В «Дэвиде Копперфилде» не существует больше четких границ между лагерем добра и зла. Они связаны друг с другом бесчисленными нитями. С поразительной глубиной, которая в викторианском романе была доступна, пожалуй, лишь Эмили Бронте, Диккенс исследует зыбкую грань между этими понятиями. Объективно получается, что силы добра: Дэвид, семейство Пегготи, Микобер, мистер Спенлоу и, наконец, даже Агнес — переступают неясную черту, отделяющую их от сил зла. А умение различать добро и зло больше не дается героям a priori, они зарабатывают его долгим и тяжким трудом — опытом на дороге жизни.
На этом пути есть свои этапы. Одним из них становится преодоление самообмана — «больших надежд», — в котором, не подозревая о его разрушительной силе, живут даже самые светлые герои Диккенса.

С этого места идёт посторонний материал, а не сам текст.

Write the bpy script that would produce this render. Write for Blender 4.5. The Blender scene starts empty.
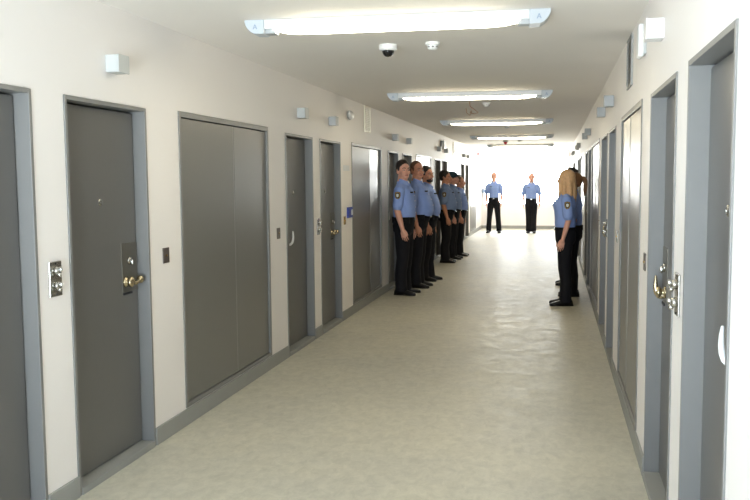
import bpy, bmesh, math, random
from mathutils import Vector, Matrix, Euler, noise
PI = math.pi
random.seed(7)
sc = bpy.context.scene
COL = sc.collection

# ------------------------------------------------------------------ materials
def lin(c):
    c = c / 255.0
    return c / 12.92 if c <= 0.04045 else ((c + 0.055) / 1.055) ** 2.4
def rgb(r, g, b):
    return (lin(r), lin(g), lin(b), 1.0)

def mat(name, col, rough=0.5, metal=0.0, spec=0.5, var=0.06, vscale=6.0, bump=0.0, bscale=120.0, emit=None, estr=0.0):
    m = bpy.data.materials.new(name); m.use_nodes = True
    nt = m.node_tree; N = nt.nodes; L = nt.links
    b = N['Principled BSDF']
    b.inputs['Roughness'].default_value = rough
    b.inputs['Metallic'].default_value = metal
    b.inputs['Specular IOR Level'].default_value = spec
    tc = N.new('ShaderNodeTexCoord')
    no = N.new('ShaderNodeTexNoise'); no.inputs['Scale'].default_value = vscale; no.inputs['Detail'].default_value = 5
    L.new(tc.outputs['Object'], no.inputs['Vector'])
    mx = N.new('ShaderNodeMix'); mx.data_type = 'RGBA'
    c = Vector(col[:3])
    mx.inputs[6].default_value = (*(c * (1 - var)), 1)
    mx.inputs[7].default_value = (*[min(1, v) for v in (c * (1 + var))], 1)
    L.new(no.outputs['Fac'], mx.inputs[0]); L.new(mx.outputs[2], b.inputs['Base Color'])
    if bump:
        n2 = N.new('ShaderNodeTexNoise'); n2.inputs['Scale'].default_value = bscale; n2.inputs['Detail'].default_value = 4
        L.new(tc.outputs['Object'], n2.inputs['Vector'])
        bp = N.new('ShaderNodeBump'); bp.inputs['Strength'].default_value = bump; bp.inputs['Distance'].default_value = 0.01
        L.new(n2.outputs['Fac'], bp.inputs['Height']); L.new(bp.outputs['Normal'], b.inputs['Normal'])
    if emit:
        b.inputs['Emission Color'].default_value = emit; b.inputs['Emission Strength'].default_value = estr
    return m

M = {}
M['wall'] = mat('wall_paint', rgb(238, 234, 231), 0.55, spec=0.35, var=0.02, vscale=1.5, bump=0.06, bscale=60)
M['ceiling'] = mat('ceiling_paint', rgb(244, 240, 235), 0.8, spec=0.2, var=0.025, vscale=1.2, bump=0.08, bscale=50)
M['base'] = mat('baseboard_grey', rgb(150, 151, 147), 0.6, var=0.06, vscale=8)
M['door'] = mat('door_grey_paint', rgb(101, 100, 98), 0.36, spec=0.5, var=0.03, vscale=30, bump=0.015, bscale=300)
M['leaf'] = mat('panel_grey_paint', rgb(113, 112, 108), 0.30, spec=0.55, var=0.03, vscale=30)
M['frame'] = mat('frame_grey_paint', rgb(127, 126, 124), 0.42, var=0.03, vscale=20)
M['dark'] = mat('dark_gap', rgb(40, 40, 42), 0.7)
M['seam'] = mat('seam_metal', rgb(150, 150, 148), 0.4, metal=0.3)
M['steel'] = mat('brushed_steel', rgb(190, 188, 182), 0.25, metal=1.0, var=0.05)
M['steeldk'] = mat('dull_steel', rgb(128, 124, 115), 0.45, metal=0.85, var=0.08, vscale=20)
M['nickel'] = mat('worn_nickel', rgb(196, 182, 150), 0.24, metal=1.0, var=0.1, vscale=25)
M['brass'] = mat('brass', rgb(205, 170, 100), 0.25, metal=1.0)
M['white'] = mat('white_plastic', rgb(235, 236, 236), 0.4, var=0.01)
M['offwhite'] = mat('pale_plastic', rgb(192, 195, 194), 0.5, var=0.02)
M['greybox'] = mat('grey_plastic', rgb(178, 181, 183), 0.5, var=0.02)
M['cap'] = mat('light_grey_plastic', rgb(200, 206, 212), 0.4, var=0.02)
M['capmark'] = mat('mark_grey', rgb(140, 160, 185), 0.5)
M['brown'] = mat('brown_plate', rgb(92, 82, 76), 0.4, metal=0.4)
M['blue'] = mat('blue_plastic', rgb(35, 55, 150), 0.4)
M['card'] = mat('white_card', rgb(225, 228, 232), 0.7)
M['red'] = mat('red_plastic', rgb(190, 35, 50), 0.4)
M['wire'] = mat('reddish_wire', rgb(190, 140, 110), 0.5)
M['black'] = mat('black_gloss', rgb(16, 16, 18), 0.12)
M['vent'] = mat('vent_grey', rgb(150, 150, 148), 0.5)
M['vent_pale'] = mat('vent_cream', rgb(240, 236, 222), 0.4)
M['shirt'] = mat('light_blue_cloth', rgb(146, 170, 228), 0.85, spec=0.2, var=0.08, vscale=14, bump=0.35, bscale=16)
M['shirt_grey'] = mat('grey_blue_cloth', rgb(132, 154, 198), 0.85, spec=0.2, var=0.08, vscale=14, bump=0.35, bscale=16)
M['pants'] = mat('black_cloth', rgb(24, 24, 29), 0.8, spec=0.25, var=0.2, vscale=10, bump=0.3, bscale=14)
M['leather'] = mat('black_leather', rgb(15, 14, 15), 0.35, spec=0.4, var=0.1)
M['belt'] = mat('black_nylon', rgb(17, 17, 19), 0.75, spec=0.2, var=0.1)
M['skin'] = mat('skin_fair', rgb(226, 170, 148), 0.5, spec=0.3, var=0.07, vscale=18)
M['skin_tan'] = mat('skin_tan', rgb(212, 152, 124), 0.5, spec=0.3, var=0.07, vscale=18)
M['lips'] = mat('lips', rgb(196, 128, 112), 0.5)
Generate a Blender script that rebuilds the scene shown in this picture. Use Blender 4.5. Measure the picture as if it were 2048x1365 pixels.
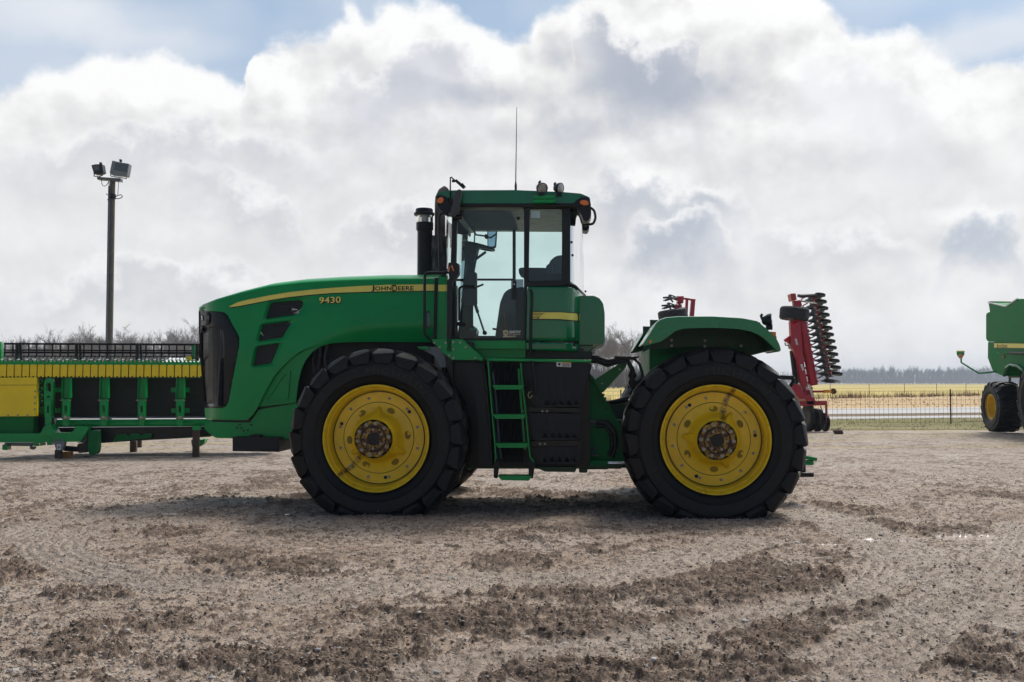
import bpy, bmesh, math, random
import numpy as np
from mathutils import Vector, Matrix
from mathutils.geometry import delaunay_2d_cdt
R = math.radians
PI = math.pi
scene = bpy.context.scene
for o in list(bpy.data.objects):
    bpy.data.objects.remove(o)
# ---------------------------------------------------------------- camera
FPX = 2048 * 35.0 / 36.0
CAMH = 1.38
PITCH = R(2.4)
cam_d = bpy.data.cameras.new("camera"); cam_d.lens = 35; cam_d.sensor_width = 36
cam_d.clip_start = 0.1; cam_d.clip_end = 12000
cam = bpy.data.objects.new("camera", cam_d); scene.collection.objects.link(cam)
cam.location = (0, 0, CAMH); cam.rotation_euler = (R(90) + PITCH, 0, 0)
scene.camera = cam
scene.view_settings.view_transform = 'Standard'
scene.view_settings.look = 'None'
scene.view_settings.exposure = 0.0
scene.view_settings.gamma = 1.0
scene.view_settings.use_curve_mapping = False
scene.cycles.max_bounces = 8
scene.cycles.transparent_max_bounces = 24
# ---------------------------------------------------------------- sun (behind the clouds, up and to the right beyond the scene)
SUN_EL, SUN_AZ = R(56), R(38)          # azimuth to the right of the viewing direction (+Y)
sd = Vector((math.sin(SUN_AZ) * math.cos(SUN_EL), math.cos(SUN_AZ) * math.cos(SUN_EL), math.sin(SUN_EL)))
sl = bpy.data.lights.new("sun", 'SUN'); sl.energy = 2.6; sl.angle = R(12); sl.color = (1, .95, .88)
so = bpy.data.objects.new("sun", sl); scene.collection.objects.link(so)
so.rotation_euler = (-sd).to_track_quat('-Z', 'Y').to_euler()
so.location = sd * 50
# ---------------------------------------------------------------- ray through a pixel of the 2048 px photograph
def ray(px, py):
    up = -(py - 682.5) / FPX
    return Vector(((px - 1024) / FPX, math.cos(PITCH) - math.sin(PITCH) * up, math.sin(PITCH) + math.cos(PITCH) * up))
def gpt(px, py):                        # ground point
    d = ray(px, py); t = -CAMH / d.z
    return d.x * t, d.y * t
# ---------------------------------------------------------------- world
W = bpy.data.worlds.new("World"); scene.world = W; W.use_nodes = True
nt = W.node_tree; nt.nodes.clear()
class NB:
    def __init__(s, nt): s.nt = nt
    def n(s, t, **kw):
        x = s.nt.nodes.new(t)
        for k, v in kw.items(): setattr(x, k, v)
        return x
    def put(s, sock, v):
        if v is None: return
        if isinstance(v, bpy.types.NodeSocket): s.nt.links.new(v, sock)
        else:
            try: sock.default_value = v
            except Exception: sock.default_value = tuple(v) + (1,)
    def m(s, op, a, b=None, c=None, clamp=False):
        x = s.n('ShaderNodeMath', operation=op, use_clamp=clamp)
        for i, v in enumerate((a, b, c)):
            if v is not None: s.put(x.inputs[i], v)
        return x.outputs[0]
    def vm(s, op, a, b=None, scale=None):
        x = s.n('ShaderNodeVectorMath', operation=op)
        s.put(x.inputs[0], a)
        if b is not None: s.put(x.inputs[1], b)
        if scale is not None: s.put(x.inputs[3], scale)
        return x.outputs['Value'] if op in ('LENGTH', 'DOT_PRODUCT', 'DISTANCE') else x.outputs[0]
    def xyz(s, x, y, z):
        c = s.n('ShaderNodeCombineXYZ')
        for i, v in enumerate((x, y, z)): s.put(c.inputs[i], v)
        return c.outputs[0]
    def noise(s, vec, scale, detail=4, rough=.5, lac=2.0, dist=0, col=False, typ='FBM'):
        x = s.n('ShaderNodeTexNoise'); x.noise_dimensions = '3D'
        try: x.noise_type = typ
        except Exception: pass
        if vec is not None: s.put(x.inputs['Vector'], vec)
        x.inputs['Scale'].default_value = scale; x.inputs['Detail'].default_value = detail
        x.inputs['Roughness'].default_value = rough; x.inputs['Lacunarity'].default_value = lac
        x.inputs['Distortion'].default_value = dist
        return x.outputs['Color'] if col else x.outputs[0]
    def mr(s, v, a, b, c=0, d=1, smooth=True):
        x = s.n('ShaderNodeMapRange'); x.interpolation_type = 'SMOOTHSTEP' if smooth else 'LINEAR'
        for i, q in enumerate((v, a, b, c, d)): s.put(x.inputs[i], q)
        return x.outputs[0]
    def mix(s, f, a, b, blend='MIX'):
        x = s.n('ShaderNodeMix', data_type='RGBA', blend_type=blend)
        s.put(x.inputs[0], f); s.put(x.inputs[6], a); s.put(x.inputs[7], b)
        return x.outputs[2]
def c4(c): return (c[0], c[1], c[2], 1)
B = NB(nt)
tc = B.n('ShaderNodeTexCoord'); sx = B.n('ShaderNodeSeparateXYZ'); nt.links.new(tc.outputs['Generated'], sx.inputs[0])
X, Y, Z = sx.outputs
rr = B.m('ADD', B.m('SQRT', B.m('ADD', B.m('MULTIPLY', X, X), B.m('MULTIPLY', Y, Y))), .02)
az = B.m('ARCTAN2', X, Y)
vv = B.m('DIVIDE', Z, rr)
p3 = B.xyz(B.m('DIVIDE', X, rr), B.m('DIVIDE', Y, rr), B.m('MULTIPLY', vv, 1.05))
def sky_uv(px, py):
    d = ray(px, py); r_ = math.hypot(d.x, d.y); return math.atan2(d.x, d.y), d.z / r_
w1 = B.n('ShaderNodeSeparateColor'); nt.links.new(B.noise(p3, 11, 5, .56, col=True), w1.inputs[0])
wa = B.m('SUBTRACT', w1.outputs[0], .5); wb = B.m('SUBTRACT', w1.outputs[1], .5); wc = B.m('SUBTRACT', w1.outputs[2], .5)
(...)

Нравственная пустота — этическая категория, новая для Диккенса, и он ее всесторонне анализирует. Сказочный образ женщины — ребенка, воплощение ангельской чистоты, идеал раннего Диккенса, в этом романе постепенно снижается, развенчивается автором и, наконец, обнаруживает свою пустоту. По сути своей Дора — двойник другой девочки — жены, матери Дэвида. Нравственную пустоту мы обнаруживаем и в мужских образах — мистере Спенлоу, Стирфорте. Ее крайним выражением становится в романе Урия Гип.
Углубленное, философско — психологическое понимание жизни побудило Диккенса по — иному трактовать и свои излюбленные темы. Смерть — могущественное орудие раннего Диккенса в разрешении конфликтов — также играет иную роль в романе. В произведении немало смертей. Но они не упрощают жизнь, а, напротив, усложняют ее. Каждая смерть становится важным этапом в процессе духовного воспитания героя. Не просто возможностью жениться на Агнес, которая духовно близка повзрослевшему герою, но великой очищающей силой, нравственным прозрением становится для Дэвида смерть Доры. После ее смерти герой начинает постепенно понимать характер их отношений, причины начавшегося охлаждения. Но все это Дэвид постигает не сразу. Только после заграничного путешествия (вновь в романе возникает тема дороги) он до конца осознает происшедшее. Важно, что смерть — это не просто кульминация, которую, раз пережив, можно забыть, смерть Доры — это глубокий жизненный опыт, урок, навсегда остающийся с Дэвидом.
Этот роман, как ни одно другое произведение писателя, наполнен реальной «жизнью», но в нем воскресает «рождественская» тема. Читатели Диккенса привычно соотносят ее с теплом и покоем домашнего очага. На сей раз она победно звучит в одной из самых значительных сцен романа — сцене морской бури, на особое значение которой указывают даже ритмическая организация прозы, символическая многозначность деталей. Во время бури гибнут противники — Стирфорт и Хэм. Хэм пытается спасти утопающего, не зная, что он его враг. В этой сцене Стирфорт и Хэм «очищаются» от сиюминутного: Стирфорт больше не соблазнитель, а Хэм — не оскорбленный возлюбленный. Хэм спасает Человека — он прощает Стирфорта так же, как мистер Пиквик простил Джингля и миссис Бардль. Хэм символизирует столь важную для писателя идею христианского милосердия, за которую Диккенса так ценил Достоевский.